Some of these poems may date back to 1000 BCE. The oldest poem in this collection that can be pinpointed precisely dates back to 621 BCE, the date of the death of Duke Mu of the state of Ch'in. The various poems probably were compiled over several centuries, most of them during the Zhou (also spelled Chou) period around 600 BCE. This treasury of traditional songs is the oldest collection of poems in world literature, and it became one of the Five Confucian Classics.
In spite of the many centuries that the Shih Ching embraces, there are several traits prevalent in the poems that later became traits of Chinese poetry generally.
Traits of Classical Chinese poetry:
(1) Usually, the Chinese poem is fairly simple on the surface. Western culture, which was influenced by Shakespeare, Milton, and the Romantic poets, had a pronounced tendency to think of poems as ornate, elaborate creations made by a few men of genius. Chinese culture, influenced by the anonymity of the Shih Ching, had a tendency to think of poems as something written by common humanity for the eyes of other humans.
(2) Usually the poem deals with either agrarian imagery, courtship and marriage, or dynastic concerns. The Zhou (or Chou) dynasty was agrarian in its roots, and for its people, "their sense of beauty and order is closely related to the cycles and abundance of the agricultural year," as Stephen Owen suggests (xx). Likewise, the poems often revolve around the sorrows and joys of romance, or dealt with the heroic and legendary exploits of rulers and kings.
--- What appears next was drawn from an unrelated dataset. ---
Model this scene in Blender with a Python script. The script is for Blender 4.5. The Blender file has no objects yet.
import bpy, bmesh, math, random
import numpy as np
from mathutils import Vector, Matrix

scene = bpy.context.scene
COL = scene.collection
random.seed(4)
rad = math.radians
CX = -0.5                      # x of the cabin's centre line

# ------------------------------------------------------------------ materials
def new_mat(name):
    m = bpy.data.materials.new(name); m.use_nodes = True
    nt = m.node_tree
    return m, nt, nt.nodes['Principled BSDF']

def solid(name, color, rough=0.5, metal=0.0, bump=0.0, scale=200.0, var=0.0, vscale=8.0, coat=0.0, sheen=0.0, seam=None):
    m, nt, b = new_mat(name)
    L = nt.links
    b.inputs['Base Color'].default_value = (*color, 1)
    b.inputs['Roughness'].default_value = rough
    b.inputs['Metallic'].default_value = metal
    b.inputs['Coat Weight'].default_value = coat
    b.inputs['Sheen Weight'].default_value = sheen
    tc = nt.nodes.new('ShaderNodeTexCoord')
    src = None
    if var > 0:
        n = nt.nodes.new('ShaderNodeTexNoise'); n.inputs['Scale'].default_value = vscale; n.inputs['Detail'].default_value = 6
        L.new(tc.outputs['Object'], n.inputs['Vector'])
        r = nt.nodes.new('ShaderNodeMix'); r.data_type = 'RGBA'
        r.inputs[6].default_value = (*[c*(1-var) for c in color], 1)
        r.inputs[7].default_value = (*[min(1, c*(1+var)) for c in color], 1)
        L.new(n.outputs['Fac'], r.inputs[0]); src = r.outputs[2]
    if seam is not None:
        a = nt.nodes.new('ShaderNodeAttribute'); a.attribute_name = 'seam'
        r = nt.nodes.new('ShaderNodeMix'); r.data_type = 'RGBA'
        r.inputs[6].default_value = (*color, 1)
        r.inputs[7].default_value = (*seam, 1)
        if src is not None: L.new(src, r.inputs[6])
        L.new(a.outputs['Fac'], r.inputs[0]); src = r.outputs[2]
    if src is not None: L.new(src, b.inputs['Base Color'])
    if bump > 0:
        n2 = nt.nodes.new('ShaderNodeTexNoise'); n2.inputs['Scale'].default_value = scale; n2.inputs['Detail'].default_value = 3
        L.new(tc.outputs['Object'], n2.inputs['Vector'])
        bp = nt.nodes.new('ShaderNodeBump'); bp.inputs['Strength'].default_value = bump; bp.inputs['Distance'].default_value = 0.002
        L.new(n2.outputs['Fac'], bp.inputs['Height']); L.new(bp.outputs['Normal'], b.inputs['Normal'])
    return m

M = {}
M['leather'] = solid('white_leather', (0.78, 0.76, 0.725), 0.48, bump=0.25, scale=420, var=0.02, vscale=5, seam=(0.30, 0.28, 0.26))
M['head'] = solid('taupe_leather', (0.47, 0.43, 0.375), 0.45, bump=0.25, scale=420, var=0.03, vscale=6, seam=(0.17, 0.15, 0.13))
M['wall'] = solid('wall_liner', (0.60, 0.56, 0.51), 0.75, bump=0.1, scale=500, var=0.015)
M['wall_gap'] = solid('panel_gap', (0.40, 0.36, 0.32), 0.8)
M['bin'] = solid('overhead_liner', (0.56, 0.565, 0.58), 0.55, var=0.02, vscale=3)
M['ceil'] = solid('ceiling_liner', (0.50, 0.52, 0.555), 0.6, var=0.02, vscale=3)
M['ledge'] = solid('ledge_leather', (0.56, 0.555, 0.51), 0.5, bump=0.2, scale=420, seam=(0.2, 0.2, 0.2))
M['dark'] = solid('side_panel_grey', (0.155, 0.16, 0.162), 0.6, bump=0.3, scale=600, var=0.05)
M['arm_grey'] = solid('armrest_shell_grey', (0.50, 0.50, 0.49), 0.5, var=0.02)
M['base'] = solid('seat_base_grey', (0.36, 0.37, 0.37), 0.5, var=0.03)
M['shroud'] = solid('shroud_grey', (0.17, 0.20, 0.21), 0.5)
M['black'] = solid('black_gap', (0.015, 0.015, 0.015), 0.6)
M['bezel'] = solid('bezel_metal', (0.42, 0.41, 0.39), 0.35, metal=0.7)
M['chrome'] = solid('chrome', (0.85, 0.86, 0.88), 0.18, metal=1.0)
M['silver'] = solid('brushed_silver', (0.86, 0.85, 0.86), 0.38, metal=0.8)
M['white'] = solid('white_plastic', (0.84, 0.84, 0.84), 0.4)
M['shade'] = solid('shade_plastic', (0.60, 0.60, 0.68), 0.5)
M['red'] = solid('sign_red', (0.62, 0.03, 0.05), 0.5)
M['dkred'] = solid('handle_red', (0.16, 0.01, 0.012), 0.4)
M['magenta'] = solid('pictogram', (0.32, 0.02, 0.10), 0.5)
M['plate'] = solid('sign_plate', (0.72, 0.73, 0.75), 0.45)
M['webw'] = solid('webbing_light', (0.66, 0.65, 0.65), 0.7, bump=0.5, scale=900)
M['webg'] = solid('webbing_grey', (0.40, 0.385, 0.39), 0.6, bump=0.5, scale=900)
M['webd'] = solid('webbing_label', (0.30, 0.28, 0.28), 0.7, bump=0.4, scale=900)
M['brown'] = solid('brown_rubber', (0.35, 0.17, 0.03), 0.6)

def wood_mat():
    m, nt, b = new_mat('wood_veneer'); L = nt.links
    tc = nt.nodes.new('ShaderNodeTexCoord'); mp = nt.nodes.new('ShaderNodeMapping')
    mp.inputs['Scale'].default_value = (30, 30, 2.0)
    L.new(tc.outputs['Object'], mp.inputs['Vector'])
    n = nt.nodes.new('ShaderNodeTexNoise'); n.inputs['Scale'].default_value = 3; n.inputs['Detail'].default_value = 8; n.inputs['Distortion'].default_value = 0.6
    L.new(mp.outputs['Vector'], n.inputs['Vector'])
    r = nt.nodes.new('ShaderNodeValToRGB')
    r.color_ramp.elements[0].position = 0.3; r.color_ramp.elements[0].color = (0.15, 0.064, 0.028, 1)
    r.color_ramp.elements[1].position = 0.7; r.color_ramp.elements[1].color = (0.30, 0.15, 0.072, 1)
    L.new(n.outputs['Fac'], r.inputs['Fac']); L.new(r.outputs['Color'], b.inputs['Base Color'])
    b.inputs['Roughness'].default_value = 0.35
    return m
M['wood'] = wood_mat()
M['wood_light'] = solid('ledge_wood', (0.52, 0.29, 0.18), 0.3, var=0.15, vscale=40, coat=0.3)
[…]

Other poems, which probably originated in folk-songs, deal with the everyday trials and tribulations of love, life, and the family.
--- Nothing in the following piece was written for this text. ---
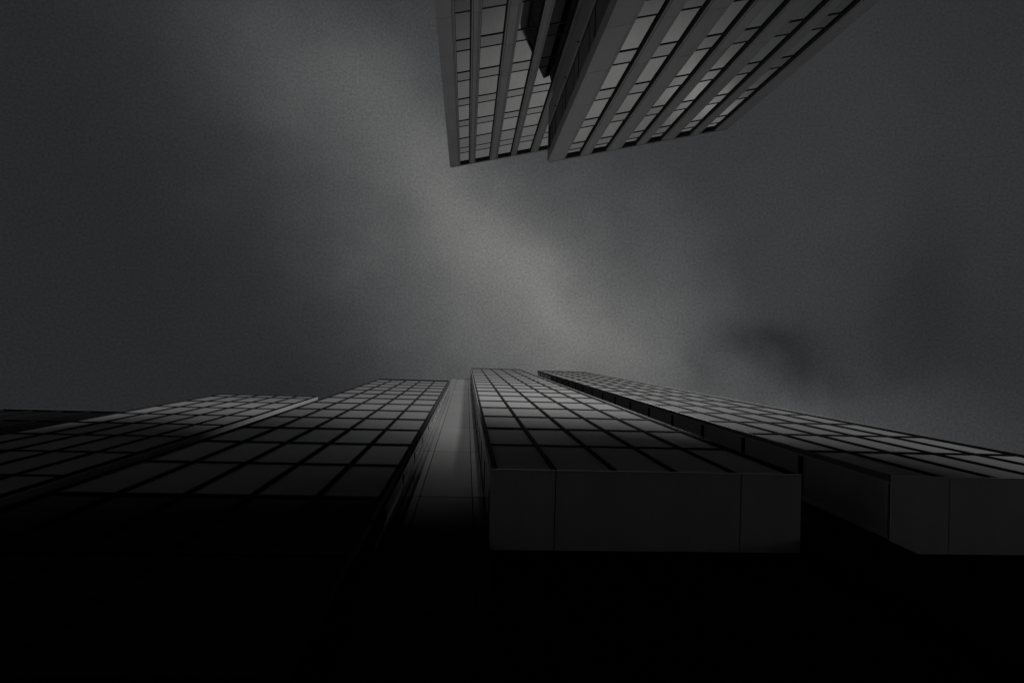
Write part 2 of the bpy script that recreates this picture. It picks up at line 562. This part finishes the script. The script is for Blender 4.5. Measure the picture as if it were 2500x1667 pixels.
def stone_facade(root, s0, s1, columns, cuts, zb, zt, joints, rot=None, rec=REC, soff=0.28, glass=None):
    """Front on local y = 0 (outside is +y). columns = window spans, cuts = (z, kind) from the bottom up."""
    edges = [s0] + [v for c in columns for v in c] + [s1]
    # piers
    for i in range(0, len(edges), 2):
        a, b = edges[i], edges[i + 1]
        outer_l, outer_r = (i == 0), (i == len(edges) - 2)
        part('pier_core', root, a + 0.004, b - 0.004, -rec, -0.065, zb, zt - 0.24, DARK_T, rot)
        la = a if outer_l else a + 0.11
        rb = b if outer_r else b - 0.17
        js = [zb] + sorted(j for j in joints if zb + 0.1 < j < zt - 0.4) + [zt - 0.24]
        for j0, j1 in zip(js[:-1], js[1:]):
            part('pier_panel', root, la, rb, -0.06, 0.0, j0 + 0.014, j1 - 0.014, STONE, rot)
            if not outer_l:
                part('pier_fillet', root, a + 0.002, la - 0.025, -0.06, -0.03, j0 + 0.014, j1 - 0.014, STONE, rot)
            if not outer_r:
                part('pier_fillet', root, rb + 0.028, rb + 0.075, -0.06, -0.015, j0 + 0.014, j1 - 0.014, STONE, rot)
                part('pier_fillet', root, rb + 0.100, b - 0.002, -0.06, -0.035, j0 + 0.014, j1 - 0.014, STONE, rot)
    part('parapet', root, s0, s1, -rec - 0.3, 0.012, zt - 0.238, zt, STONE_EDGE, rot)
    # windows
    for (a, b) in columns:
        part('reveal', root, a + 0.004, a + 0.03, -rec - 0.02, -0.07, zb, zt - soff - 0.002, DARK_T, rot)
        part('reveal', root, b - 0.03, b - 0.004, -rec - 0.02, -0.05, zb, zt - soff - 0.002, DARK_T, rot)
        part('recess_soffit', root, a + 0.004, b - 0.004, -rec - 0.02, -0.02, zt - soff, zt - 0.24, DARK_T, rot)
        for (z0, kind), (z1, _) in zip(cuts[:-1], cuts[1:]):
            m = glass or (PANE_T if kind == 'p' else SPAN_T)
            nm = 'pane' if kind == 'p' else 'spandrel'
            yy = -rec if kind == 'p' else -rec + 0.012
            part(nm, root, a + 0.032, b - 0.032, yy - 0.03, yy, z0 + 0.02, z1 - 0.02, m, rot, tilt=0.0016)
            if z0 > zb + 0.1:
                part('window_bar', root, a + 0.032, b - 0.032, -rec - 0.01, -rec + 0.035, z0 - 0.04, z0 + 0.04, DARK_T, rot)


def world_of(s, d):
    t = Vector((math.cos(ANG), math.sin(ANG)))
    o = Vector((-math.sin(ANG), math.cos(ANG)))
    v = t * s - o * d
    return v


# back tower (left in the picture)
D1 = 14.9 * K
S0 = 1.60 * K
ztT = CAM_H + 56.27 * K
g = 'pale stone towers across the street'
p = world_of(S0, D1)
r = thing('stone_tower', 'taller pale stone tower at the left, set back behind the projecting wing', 'tower', (p.x, p.y, 0), ANG, g)
cols = [(2.46, 3.24), (3.71, 4.93), (5.58, 6.71), (7.18, 8.39), (9.04, 10.25), (10.72, 11.93), (12.58, 13.75)]
cols = [((a * K) - S0, (b * K) - S0) for a, b in cols]
RF = 1.011
zl = [(33.37, 's'), (34.60, 'p'), (37.30, 's'), (38.50, 'p'), (41.27, 's'), (42.40, 'p'), (45.20, 's'), (46.35, 'p'),
      (49.00, 's'), (51.30, 's'), (52.60, 'p'), (56.3, 'e')]
low = []
zz = 33.37
while zz > 6:
    low = [(zz - 2.75, 'p')] + low
    low = [(zz - 3.95, 's')] + low if zz - 3.95 > 4 else low
    zz -= 3.95
allz = [(CAM_H + z * K * RF, k) for z, k in (low + zl)]
zmin = allz[0][0]
allz[-1] = (ztT - 0.20, 'e')
jT = [CAM_H + (50.9 - 4.0 * k) * K for k in range(0, 13)]
ca, sa = math.cos(-ANG), math.sin(-ANG)


def loc(x, y):                       # world offset from the corner -> local frame
    return (x * ca - y * sa, x * sa + y * ca)


def corner_posts(root, joints, zb, zt, w=0.14):
    # mitred corner stones: the flank runs square to the street, the front does not
    js = [zb] + sorted(j for j in joints if zb + 0.1 < j < zt - 0.4) + [zt - 0.24]
    q = [(0, 0), loc(0.0, -w + 0.003), loc(0.22, -w + 0.003), (w - 0.003, -0.17), (w - 0.003, 0)]
    for j0, j1 in zip(js[:-1], js[1:]):
        poly_prism('corner_stone', root, q, j0 + 0.014, j1 - 0.014, STONE)


bk = loc(0.05, -14.0)
bf = loc(0.05, -0.22)
poly_prism('wall', r, [(bf[0] + 0.05, -REC - 0.04), bf, bk, (27.0 * K - S0 + 26.5, -16), (26.9 * K - S0, -REC - 0.04)], 0.0, ztT - 0.30, STONE)  # right flank splayed unseen behind the wing, added to shade the glass towers
corner_posts(r, jT, zmin, ztT)
stone_facade(r, 0.14, 14.4 * K - S0, cols, allz, zmin, ztT, jT)
part('base_wall', r, 0.14, 14.4 * K - S0, -REC - 0.03, 0.0, 0.0, zmin - 0.004, STONE)

# front wing (right in the picture)
D2 = 10.6 * K
ztW = CAM_H + 43.07 * K
FLp = Vector((4.755, -11.99)) * K
s_fl = FLp.dot(Vector((math.cos(ANG), math.sin(ANG))))
d_fl = -FLp.dot(Vector((-math.sin(ANG), math.cos(ANG))))
r = thing('stone_tower', 'lower pale stone wing jutting towards the street, six window columns wide', 'tower', (FLp.x, FLp.y, 0), ANG, g)
cols = [(8.48, 9.46), (10.18, 11.19), (12.17, 13.14), (13.83, 14.81), (15.73, 16.74), (17.43, 18.38)]
cols = [((a * K) - s_fl, (b * K) - s_fl) for a, b in cols]
s_end = 19.30 * K - s_fl
RF2 = 1.015
zl = [(31.40, 's'), (32.68, 'p'), (35.51, 's'), (36.76, 'p'), (39.66, 's'), (40.93, 'p'), (43.0, 'e')]
low = []
zz = 31.40
while zz > 6:
    low = [(zz - 2.87, 'p')] + low
    low = [(zz - 4.15, 's')] + low if zz - 4.15 > 4 else low
    zz -= 4.15
cutsW = [(CAM_H + z * K * RF2, k) for z, k in (low + zl)]
zminW = cutsW[0][0]
cutsW[-1] = (ztW - 0.20, 'e')
jW = [CAM_H + (41.43 - 4.15 * k) * K for k in range(0, 10)]
corner_posts(r, jW, zminW, ztW)
stone_facade(r, 0.14, s_end, cols, cutsW, zminW, ztW, jW)
part('base_wall', r, 0.14, s_end, -REC - 0.03, 0.0, 0.0, zminW - 0.004, STONE)
# side wall runs square to the street, not to the front
side_rot = (math.radians(90) - ANG, 0.0, 0.0)
cutsS = [(CAM_H + (z / K) * K, k) for z, k in [((q - CAM_H), kk) for q, kk in cutsW]]
back = -3.71 * K
stone_facade(r, back, -0.14, [(-2.28 * K, -0.73 * K)], cutsS, zminW, ztW - 0.003, jW, rot=side_rot, rec=0.12 * K, glass=SIDE_GLASS)
part('base_wall', r, back, -0.14, -0.3, 0.0, 0.0, zminW - 0.004, STONE, rot=side_rot)
for j in [CAM_H + (35.3 + 4.15 * k) * K for k in range(-4, 2)]:
    part('wall_hook', r, -2.40 * K, -2.34 * K, -0.02, 0.09, j, j + 0.09, DARK_T, rot=side_rot)
# body of the wing
o = 0.45
fl_in = loc(0.40, -0.35)
rl_in = loc(0.40, back + 0.02)
dgap = D1 - d_fl
pts = [(fl_in[0], -REC - 0.04), (s_end - 0.02, -REC - 0.04), (s_end - 0.02, -dgap - 0.2), (1.35, -dgap - 0.2),
       (1.35, -(14.15 * K - d_fl)), (rl_in[0], -(14.15 * K - d_fl))]
pts = pts[::-1]
pts = pts[::-1]
poly_prism('wall', r, [(x, y) for x, y in pts[::-1]], 0.0, ztW - 0.30, STONE)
(3) Each poem is usually composed of lines of four syllables, usually with rhymed endings in the original Chinese. Often these four syllables appear as four pictograms. The normal form of the courtship and marriage songs is three verses of four lines each. Only a single non-fragmentary poem consists of a single quatrain, the form that later became popular in modern Chinese poetry.
(4) The poetic principle organizing the poem is often one of contrast. Often Chinese poetry will juxtapose a natural scene with a social or personal situation. The reader of the poem sees the similarity in the natural description and the human condition, and comes to a new awareness of each by this contrast. In Chinese, this idea is embodied in the terms fu, bi, and xing (pronounced "shing"). Fu refers to a straightforward narrative with a beginning, middle, and conclusion, that stands by itself. Bi, literally "against," implies a comparison or contrast, placing two things side by side. When one takes two different fu, and places them together, the two create a bi. This results in xing, a mental stimulation or "lightning" that pervades the mind of the reader, bringing new insight or awareness into the nature of the individual fu that compose the poem. Confucius stated that this xing is the purpose of poetry, that the point of a poem was to make the mind contemplate its subject deeply.
Like European poetry, Chinese poetry often relies on alliteration, repetition, and onomatopoeia to create its effects. Song #1 of the Shih Ching (#87 in the Waley anthology) illustrates this point when we contrast the original Chinese with the English translation of the poem.
Additionally, the Shih Ching contains four general subtypes of poems:
  1. Feng, (folk-songs or aires, which I find the most beautiful of all the poems)
  2. Minor Odes
  3. Major Odes
  4. Dynastic Songs

The following poem was written by Li He in the ninth century CE.
"Song of the Bronze Statue "

Gone that emperor of Maoling,
Rider through the autumn wind,
Whose horse neighs at night
And has passed without trace by dawn.
The fragrance of autumn lingers still
On those cassia trees by painted galleries,
But on every palace hall the green moss grows.
As Wei's envoy sets out to drive a thousand li 1
The keen wind at the East Gate stings the statue's eyes. . . .
From the ruined palace he brings nothing forth
But the moonshaped disk of Han, 2
True to his lord, he sheds leaden tears, 3
And withered orchids by the Xianyang Road
See the traveler on his way.
Ah, if Heaven had a feeling heart, it, too, must grow old! 4
He bears the disk off alone
By the light of the desolate moon,
The town far behind him, muted its lapping waves.